Hi! I am currently front loading intensity because I’ll be going on a short cycling vacation end of next week and I don’t want to do any intensity in this week. Having never done this before, I paid more attention to my resting heart rate. I have noticed a while ago that the resting heart rate as reported by my Garmin Instinct is rather useless and it is bothering me. According to the Garmin documentation, resting heart rate is taken as the lowest 30 minutes average over 24 hours. This is not really representative of my state of stress. For example, this week I did 4x4min intervals on Tuesday and Wednesday and 2x20min over-unders on Thursday. I felt surprisingly good during the 2x20, but I didn’t sleep well that night. My average heart rate Friday midnight to 6:00 was 54, for comparison my resting heart rate on Monday was 46. The lowest 30 minute average in the night of Thursday to Friday was 51, but when I look at the resting heart rate chart it reports a value 46 for Friday. This low value is probably due the heart rate being back to normal by Friday night. Surely I am not the only one who is getting misleading resting heart rate data from Garmin. So what is a workaround, besides using a different type of watch for tracking or manually editing the resting heart rate? Would it be possible to only update the resting heart rate data once per day, i.e. in the morning and ignore what Garmin is reporting later?

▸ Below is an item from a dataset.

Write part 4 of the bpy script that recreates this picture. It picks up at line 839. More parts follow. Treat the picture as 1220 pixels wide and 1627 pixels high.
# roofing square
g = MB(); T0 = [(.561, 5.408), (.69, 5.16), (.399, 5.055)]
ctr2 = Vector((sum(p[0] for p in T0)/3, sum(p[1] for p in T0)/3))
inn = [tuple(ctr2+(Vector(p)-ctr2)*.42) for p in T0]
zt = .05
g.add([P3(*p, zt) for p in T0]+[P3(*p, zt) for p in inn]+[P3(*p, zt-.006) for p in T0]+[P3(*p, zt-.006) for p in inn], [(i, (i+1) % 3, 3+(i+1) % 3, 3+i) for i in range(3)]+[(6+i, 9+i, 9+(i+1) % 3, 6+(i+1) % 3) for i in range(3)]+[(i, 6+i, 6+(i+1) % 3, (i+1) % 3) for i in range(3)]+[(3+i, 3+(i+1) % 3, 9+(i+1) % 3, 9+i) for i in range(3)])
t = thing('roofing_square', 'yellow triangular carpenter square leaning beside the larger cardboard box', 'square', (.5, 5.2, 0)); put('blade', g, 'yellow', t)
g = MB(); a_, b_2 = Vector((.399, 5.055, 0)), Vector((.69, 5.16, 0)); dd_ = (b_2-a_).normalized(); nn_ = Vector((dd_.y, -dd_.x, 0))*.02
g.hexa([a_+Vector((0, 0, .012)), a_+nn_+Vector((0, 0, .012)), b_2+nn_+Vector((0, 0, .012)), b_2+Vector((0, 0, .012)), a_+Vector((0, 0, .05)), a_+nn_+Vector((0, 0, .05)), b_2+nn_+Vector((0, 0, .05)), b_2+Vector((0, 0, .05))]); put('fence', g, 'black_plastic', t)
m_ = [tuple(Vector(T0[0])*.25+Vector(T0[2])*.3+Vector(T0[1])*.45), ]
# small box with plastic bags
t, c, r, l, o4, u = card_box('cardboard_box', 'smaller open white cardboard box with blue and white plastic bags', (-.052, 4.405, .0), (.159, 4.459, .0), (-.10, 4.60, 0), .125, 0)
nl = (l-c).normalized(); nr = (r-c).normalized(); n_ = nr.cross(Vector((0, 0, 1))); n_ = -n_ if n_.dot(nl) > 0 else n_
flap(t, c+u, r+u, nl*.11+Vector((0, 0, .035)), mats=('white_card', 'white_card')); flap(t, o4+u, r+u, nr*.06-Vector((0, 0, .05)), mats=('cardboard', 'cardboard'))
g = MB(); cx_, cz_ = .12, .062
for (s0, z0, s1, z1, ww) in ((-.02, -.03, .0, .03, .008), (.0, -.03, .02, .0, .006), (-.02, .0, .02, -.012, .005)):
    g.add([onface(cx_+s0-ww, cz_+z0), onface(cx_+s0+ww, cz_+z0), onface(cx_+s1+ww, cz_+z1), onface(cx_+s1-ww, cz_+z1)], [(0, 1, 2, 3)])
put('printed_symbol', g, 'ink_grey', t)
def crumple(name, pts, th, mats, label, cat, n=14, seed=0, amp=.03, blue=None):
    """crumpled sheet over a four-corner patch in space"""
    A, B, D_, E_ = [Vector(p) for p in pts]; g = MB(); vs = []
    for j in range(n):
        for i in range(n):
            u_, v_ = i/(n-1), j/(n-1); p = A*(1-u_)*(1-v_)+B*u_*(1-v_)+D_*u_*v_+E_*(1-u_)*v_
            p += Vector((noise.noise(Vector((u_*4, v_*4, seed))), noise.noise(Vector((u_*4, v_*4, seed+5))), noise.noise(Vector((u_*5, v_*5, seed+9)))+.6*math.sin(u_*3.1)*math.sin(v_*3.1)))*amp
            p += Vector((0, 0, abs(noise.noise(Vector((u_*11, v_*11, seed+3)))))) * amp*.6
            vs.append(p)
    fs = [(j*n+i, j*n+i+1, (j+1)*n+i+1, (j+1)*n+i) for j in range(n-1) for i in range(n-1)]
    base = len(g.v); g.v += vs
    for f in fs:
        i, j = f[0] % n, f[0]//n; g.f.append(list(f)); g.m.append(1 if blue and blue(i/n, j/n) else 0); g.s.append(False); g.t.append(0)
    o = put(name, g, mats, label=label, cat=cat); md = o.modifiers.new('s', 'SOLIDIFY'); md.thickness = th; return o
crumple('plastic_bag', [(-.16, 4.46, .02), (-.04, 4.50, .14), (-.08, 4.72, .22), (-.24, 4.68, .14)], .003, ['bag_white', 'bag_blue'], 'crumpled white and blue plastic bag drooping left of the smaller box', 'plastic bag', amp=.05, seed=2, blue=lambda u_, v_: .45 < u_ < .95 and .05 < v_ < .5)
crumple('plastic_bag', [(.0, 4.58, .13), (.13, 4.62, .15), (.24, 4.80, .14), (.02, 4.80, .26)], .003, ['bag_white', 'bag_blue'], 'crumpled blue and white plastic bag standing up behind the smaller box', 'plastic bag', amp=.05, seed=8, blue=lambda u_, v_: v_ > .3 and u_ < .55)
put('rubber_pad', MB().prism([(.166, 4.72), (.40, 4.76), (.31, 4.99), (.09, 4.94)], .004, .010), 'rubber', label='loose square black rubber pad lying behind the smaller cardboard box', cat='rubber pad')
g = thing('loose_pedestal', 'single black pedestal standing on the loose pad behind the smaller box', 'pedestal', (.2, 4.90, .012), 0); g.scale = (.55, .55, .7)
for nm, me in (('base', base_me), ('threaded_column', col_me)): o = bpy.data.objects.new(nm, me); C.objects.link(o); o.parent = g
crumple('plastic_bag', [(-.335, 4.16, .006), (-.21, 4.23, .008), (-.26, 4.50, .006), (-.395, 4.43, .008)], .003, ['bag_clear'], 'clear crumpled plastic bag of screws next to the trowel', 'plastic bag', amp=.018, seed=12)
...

Resting HR in the morning immediately after waking up is the most representative value and always in a consistent situation. That gives you a trackable metric. The way Garmin does this, isn’t making much sense.
Disable the restingHR as wellness metric coming from Garmin and enter your morning value manually.
Here’s a pretty good read explaining the consequences of the ‘Garmin way’:
https://medium.com/@altini_marco/wearables-for-heart-rate-variability-hrv-measurement-analysis-of-data-quality-and-issues-with-a50ae8127a8b
Thanks, that is a very interesting article! I would prefer if I didn’t have to do it manually, but it is certainly better than having automatic garbage. Too bad this HRV4Training doesn’t communicate with intervals.icu!
HRV4Training syncs automatically through Dropbox, but requires a few manual screen clicks to upload.
You can set it up in Settings (Intervals) and then in HRV4Training, select upload to Dropbox. Once Dropbox is linked, the only manual work is taking a reading, completing the subjective data, upload, export to DB.